— BEGIN DATA FOR THIS EXERCISE —

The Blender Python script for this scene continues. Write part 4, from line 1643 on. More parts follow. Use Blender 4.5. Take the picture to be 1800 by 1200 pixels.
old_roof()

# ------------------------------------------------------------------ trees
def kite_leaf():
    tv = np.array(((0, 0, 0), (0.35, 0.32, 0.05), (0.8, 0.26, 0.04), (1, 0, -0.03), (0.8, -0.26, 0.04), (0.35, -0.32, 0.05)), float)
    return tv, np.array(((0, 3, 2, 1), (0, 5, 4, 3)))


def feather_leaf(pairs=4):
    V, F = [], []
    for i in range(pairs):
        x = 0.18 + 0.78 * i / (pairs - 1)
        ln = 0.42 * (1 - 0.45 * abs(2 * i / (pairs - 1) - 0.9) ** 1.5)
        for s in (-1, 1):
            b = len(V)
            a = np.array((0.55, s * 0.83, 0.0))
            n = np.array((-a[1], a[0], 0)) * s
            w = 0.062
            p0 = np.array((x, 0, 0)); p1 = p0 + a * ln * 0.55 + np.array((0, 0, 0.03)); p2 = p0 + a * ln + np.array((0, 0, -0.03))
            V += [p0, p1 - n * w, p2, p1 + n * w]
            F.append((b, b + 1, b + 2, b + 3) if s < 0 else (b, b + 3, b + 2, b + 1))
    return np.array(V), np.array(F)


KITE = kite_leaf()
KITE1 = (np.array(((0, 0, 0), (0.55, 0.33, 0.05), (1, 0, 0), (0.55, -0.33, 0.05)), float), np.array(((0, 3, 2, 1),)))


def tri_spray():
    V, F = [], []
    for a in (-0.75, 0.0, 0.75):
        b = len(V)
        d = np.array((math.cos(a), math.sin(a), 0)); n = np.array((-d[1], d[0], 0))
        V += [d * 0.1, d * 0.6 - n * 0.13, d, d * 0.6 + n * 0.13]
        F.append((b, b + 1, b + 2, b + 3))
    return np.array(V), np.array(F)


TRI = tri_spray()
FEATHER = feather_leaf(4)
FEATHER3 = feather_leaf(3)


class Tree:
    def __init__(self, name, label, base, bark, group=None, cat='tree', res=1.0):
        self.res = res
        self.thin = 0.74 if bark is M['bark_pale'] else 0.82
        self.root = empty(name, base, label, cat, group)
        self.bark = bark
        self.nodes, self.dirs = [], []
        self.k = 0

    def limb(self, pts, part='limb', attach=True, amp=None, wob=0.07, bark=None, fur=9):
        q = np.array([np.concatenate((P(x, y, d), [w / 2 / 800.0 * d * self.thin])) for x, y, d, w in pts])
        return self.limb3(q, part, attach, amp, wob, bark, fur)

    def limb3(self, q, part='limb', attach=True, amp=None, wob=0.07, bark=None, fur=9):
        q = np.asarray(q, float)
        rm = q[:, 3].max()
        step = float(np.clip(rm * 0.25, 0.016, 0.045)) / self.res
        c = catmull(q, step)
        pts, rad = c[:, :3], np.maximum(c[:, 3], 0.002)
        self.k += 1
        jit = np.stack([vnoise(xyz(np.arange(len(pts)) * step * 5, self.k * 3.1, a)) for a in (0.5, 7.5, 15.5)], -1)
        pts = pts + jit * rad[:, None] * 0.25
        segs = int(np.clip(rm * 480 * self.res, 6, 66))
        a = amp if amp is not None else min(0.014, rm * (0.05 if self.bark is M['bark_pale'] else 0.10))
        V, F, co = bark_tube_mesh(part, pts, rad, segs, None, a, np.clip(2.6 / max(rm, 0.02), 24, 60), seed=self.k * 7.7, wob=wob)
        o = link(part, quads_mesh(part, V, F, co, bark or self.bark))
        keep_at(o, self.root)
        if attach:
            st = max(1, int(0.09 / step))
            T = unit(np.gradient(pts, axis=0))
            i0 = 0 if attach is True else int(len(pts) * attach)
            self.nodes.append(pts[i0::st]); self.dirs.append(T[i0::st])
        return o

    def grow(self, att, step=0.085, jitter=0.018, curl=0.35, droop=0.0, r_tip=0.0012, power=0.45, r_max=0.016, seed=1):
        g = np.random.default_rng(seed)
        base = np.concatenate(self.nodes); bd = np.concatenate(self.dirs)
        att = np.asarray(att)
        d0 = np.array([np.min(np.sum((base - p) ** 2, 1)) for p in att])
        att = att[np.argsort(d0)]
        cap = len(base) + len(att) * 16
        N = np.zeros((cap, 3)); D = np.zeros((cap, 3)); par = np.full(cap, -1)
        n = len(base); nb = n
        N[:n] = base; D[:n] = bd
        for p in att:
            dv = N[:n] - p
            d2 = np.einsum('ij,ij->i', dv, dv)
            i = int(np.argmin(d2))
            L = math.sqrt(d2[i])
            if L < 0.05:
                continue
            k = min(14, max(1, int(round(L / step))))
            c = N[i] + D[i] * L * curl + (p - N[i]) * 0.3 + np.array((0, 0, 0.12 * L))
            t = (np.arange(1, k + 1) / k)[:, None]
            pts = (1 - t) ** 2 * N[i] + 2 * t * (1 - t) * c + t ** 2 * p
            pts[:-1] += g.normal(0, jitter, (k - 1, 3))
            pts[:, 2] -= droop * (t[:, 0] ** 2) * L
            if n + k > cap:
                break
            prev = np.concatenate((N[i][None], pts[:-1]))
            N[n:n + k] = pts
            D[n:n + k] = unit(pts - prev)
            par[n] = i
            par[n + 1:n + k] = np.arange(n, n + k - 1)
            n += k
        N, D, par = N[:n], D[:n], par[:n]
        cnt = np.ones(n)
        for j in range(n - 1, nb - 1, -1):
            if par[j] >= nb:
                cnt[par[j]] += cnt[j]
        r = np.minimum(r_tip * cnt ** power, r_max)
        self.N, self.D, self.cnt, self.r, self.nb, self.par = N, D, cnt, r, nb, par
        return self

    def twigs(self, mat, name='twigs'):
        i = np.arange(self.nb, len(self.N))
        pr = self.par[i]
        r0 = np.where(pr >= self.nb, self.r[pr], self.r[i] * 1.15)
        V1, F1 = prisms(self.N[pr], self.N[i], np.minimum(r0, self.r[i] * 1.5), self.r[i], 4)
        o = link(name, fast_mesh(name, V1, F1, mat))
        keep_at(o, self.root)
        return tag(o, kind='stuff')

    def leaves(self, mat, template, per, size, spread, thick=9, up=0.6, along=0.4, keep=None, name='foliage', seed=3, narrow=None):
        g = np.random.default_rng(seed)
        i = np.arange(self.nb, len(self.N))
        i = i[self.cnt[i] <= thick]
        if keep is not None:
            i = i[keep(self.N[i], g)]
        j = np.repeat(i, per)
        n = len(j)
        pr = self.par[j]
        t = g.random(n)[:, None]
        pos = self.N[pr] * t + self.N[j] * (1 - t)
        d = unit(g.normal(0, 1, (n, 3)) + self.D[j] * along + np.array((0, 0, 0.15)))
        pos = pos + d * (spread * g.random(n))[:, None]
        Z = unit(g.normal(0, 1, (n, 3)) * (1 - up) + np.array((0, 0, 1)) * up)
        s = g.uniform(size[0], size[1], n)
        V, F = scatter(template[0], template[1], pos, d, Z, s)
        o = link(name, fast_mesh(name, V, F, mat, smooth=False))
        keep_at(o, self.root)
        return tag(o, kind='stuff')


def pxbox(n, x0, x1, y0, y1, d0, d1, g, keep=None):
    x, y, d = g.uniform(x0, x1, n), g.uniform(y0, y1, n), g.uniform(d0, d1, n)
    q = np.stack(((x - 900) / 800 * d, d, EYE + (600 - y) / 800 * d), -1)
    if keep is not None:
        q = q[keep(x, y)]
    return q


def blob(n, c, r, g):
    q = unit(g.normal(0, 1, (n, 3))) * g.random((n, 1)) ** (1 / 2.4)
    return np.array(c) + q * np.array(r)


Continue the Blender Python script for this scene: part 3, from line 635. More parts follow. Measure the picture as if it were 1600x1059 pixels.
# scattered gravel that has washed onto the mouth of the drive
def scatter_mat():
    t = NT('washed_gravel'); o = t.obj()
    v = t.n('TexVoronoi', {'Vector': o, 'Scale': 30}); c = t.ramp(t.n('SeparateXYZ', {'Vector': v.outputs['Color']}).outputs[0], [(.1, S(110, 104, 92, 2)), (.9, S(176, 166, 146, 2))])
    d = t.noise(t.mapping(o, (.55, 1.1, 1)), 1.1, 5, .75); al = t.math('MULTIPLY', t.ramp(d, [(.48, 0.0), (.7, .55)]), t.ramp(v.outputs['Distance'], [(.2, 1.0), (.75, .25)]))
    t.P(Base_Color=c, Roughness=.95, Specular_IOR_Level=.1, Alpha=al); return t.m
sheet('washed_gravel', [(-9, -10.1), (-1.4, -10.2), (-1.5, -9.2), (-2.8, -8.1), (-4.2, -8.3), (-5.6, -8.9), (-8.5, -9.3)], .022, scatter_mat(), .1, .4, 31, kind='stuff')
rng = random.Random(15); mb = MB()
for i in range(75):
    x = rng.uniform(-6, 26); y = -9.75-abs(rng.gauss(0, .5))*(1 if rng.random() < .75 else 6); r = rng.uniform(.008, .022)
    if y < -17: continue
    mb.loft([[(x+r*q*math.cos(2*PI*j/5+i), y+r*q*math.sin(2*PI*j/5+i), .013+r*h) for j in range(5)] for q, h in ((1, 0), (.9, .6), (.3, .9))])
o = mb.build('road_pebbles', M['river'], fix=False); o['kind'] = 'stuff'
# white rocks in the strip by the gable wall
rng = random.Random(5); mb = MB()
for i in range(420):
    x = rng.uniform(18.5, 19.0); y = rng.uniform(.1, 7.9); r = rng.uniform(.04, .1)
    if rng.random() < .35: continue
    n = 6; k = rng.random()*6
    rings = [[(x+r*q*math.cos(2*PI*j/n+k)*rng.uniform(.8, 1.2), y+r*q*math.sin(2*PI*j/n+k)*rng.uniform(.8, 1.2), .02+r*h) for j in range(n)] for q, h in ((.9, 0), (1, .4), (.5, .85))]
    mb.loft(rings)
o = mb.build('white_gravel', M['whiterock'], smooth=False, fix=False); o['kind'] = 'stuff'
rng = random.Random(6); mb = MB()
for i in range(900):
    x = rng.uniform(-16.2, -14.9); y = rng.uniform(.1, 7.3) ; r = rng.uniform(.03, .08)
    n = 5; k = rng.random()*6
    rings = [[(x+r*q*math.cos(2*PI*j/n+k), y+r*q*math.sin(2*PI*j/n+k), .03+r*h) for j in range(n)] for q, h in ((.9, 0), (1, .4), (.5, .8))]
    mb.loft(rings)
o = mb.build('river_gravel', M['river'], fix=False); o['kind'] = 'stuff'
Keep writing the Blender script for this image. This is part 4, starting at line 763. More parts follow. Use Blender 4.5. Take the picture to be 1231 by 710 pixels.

— END DATA FOR THIS EXERCISE —

## [GOAL]
Check every line of the entries above for the word "picture" and report how many lines contain it, giving the number only.

## [ANSWER TO THIS EXERCISE]
3